Biblical Archaeology Review 6:5, September/October 1980

Inside BAR

Biblical Archaeology Review

“Heard melodies are sweet, but those unheard/Are sweeter,” wrote the nineteenth century poet John Keats. In many ways archaeology is the antithesis to this poetic sentiment: the archaeologist’s job is to animate the silent remains he uncovers. This is exactly what Professors Anne Draffkorn Kilmer and Richard L. Crocker of the University of California at Berkeley did when they were given a tablet from ancient Ugarit to decipher. After collaborating with scholars from all over the world, they deciphered the lyrics and music of “The World’s Oldest Musical Notation.” Today, we can hear this 3500-year-old Hurrian Cult Song played on an ancient replica lyre constructed by Professor Richard Brown, also of the University of California at Berkeley, on the recording, “Sounds From Silence.”
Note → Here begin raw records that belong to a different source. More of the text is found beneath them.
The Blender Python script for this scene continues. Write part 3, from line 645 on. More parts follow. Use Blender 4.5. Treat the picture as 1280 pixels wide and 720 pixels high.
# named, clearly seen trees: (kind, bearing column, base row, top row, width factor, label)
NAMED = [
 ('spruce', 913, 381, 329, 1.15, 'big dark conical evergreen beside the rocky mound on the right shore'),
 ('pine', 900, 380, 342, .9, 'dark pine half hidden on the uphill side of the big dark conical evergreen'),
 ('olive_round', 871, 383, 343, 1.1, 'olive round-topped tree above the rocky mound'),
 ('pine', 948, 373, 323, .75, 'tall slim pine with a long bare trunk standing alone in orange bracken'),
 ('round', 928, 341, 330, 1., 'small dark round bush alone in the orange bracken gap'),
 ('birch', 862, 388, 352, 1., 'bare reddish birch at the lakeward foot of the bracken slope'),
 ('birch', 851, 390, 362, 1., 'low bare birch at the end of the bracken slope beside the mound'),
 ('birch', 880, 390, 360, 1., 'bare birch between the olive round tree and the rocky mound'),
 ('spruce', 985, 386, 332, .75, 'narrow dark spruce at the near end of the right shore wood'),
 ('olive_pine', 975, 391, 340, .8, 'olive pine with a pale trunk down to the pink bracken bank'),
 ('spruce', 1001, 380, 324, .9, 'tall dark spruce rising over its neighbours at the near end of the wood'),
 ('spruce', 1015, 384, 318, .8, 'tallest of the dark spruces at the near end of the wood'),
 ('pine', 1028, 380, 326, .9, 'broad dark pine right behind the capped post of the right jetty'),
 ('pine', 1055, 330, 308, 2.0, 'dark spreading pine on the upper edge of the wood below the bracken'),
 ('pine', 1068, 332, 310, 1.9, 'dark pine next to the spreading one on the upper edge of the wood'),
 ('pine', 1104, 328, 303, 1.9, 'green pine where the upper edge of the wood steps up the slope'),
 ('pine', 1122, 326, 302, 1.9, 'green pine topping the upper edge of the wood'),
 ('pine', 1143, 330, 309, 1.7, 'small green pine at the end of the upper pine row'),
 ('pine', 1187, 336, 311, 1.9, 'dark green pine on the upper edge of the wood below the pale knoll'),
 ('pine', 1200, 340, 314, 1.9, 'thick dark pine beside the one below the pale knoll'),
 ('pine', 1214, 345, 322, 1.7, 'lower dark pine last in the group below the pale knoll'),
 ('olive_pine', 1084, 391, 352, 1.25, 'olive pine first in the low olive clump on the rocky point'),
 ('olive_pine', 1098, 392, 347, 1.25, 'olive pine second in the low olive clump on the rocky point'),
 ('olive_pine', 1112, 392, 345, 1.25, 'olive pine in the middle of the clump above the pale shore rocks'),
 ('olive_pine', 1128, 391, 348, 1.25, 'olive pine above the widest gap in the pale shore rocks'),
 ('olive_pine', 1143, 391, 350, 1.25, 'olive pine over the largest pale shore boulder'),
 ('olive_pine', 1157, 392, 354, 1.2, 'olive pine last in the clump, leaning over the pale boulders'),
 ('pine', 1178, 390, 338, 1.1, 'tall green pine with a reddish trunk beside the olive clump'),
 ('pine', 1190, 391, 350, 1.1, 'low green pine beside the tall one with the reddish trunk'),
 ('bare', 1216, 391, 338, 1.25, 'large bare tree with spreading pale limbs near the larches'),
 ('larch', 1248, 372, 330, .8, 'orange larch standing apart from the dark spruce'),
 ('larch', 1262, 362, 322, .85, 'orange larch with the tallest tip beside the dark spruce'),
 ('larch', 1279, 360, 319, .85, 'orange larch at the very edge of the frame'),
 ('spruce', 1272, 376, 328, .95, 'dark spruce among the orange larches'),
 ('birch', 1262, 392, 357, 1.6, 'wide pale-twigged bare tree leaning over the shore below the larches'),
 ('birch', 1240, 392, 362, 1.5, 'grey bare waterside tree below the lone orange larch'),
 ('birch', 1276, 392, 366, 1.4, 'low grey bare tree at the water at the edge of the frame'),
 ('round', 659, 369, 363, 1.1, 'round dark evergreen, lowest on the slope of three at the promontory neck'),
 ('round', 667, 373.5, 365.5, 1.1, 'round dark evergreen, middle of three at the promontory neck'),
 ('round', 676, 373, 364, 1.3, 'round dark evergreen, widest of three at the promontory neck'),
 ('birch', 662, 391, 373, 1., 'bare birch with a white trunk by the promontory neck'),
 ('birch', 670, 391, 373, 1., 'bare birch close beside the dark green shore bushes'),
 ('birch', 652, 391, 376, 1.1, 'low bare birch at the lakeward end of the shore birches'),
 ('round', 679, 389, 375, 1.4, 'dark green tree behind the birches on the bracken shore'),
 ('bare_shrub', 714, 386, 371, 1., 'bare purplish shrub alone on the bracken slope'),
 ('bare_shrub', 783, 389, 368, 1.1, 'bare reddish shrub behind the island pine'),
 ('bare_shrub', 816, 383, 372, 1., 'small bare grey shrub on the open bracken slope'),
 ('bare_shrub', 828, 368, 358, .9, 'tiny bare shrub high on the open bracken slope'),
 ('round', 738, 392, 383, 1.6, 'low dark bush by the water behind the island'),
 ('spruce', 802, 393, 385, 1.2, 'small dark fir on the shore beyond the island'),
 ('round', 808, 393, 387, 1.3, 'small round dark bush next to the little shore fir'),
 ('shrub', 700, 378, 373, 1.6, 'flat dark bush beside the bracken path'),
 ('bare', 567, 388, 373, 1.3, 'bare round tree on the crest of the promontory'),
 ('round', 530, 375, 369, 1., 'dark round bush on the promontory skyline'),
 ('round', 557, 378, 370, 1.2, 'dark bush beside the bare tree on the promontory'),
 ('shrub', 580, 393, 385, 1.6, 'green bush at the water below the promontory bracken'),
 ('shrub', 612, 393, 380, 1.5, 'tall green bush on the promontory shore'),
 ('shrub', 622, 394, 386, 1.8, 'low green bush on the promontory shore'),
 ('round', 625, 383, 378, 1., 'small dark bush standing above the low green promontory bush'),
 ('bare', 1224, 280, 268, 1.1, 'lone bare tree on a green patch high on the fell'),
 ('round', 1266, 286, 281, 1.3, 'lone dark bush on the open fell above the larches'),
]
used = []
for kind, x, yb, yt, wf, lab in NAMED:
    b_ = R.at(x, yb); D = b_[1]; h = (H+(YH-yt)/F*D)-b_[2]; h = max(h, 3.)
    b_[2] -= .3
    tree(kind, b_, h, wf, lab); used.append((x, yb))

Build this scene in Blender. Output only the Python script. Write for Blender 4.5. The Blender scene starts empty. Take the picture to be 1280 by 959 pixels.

About 300 hundred miles from ancient Ugarit, on the barren heights east of the Dead Sea, archaeologists have been excavating Early Bronze tombs and charnel houses at Bab edh-Dhra and Numeira. Here, and at three other nearby Early Bronze sites, Excavation Directors Walter Rast and R. Thomas Schaub believe they have found the remains of the Five Cities of the Plain including Sodom and Gomorrah which, in the Bible, epitomize the ill-fated path of evil. In “Have Sodom and Gomorrah Been Found?” BAR brings you the first report with full-color illustrations of these astonishing conclusions.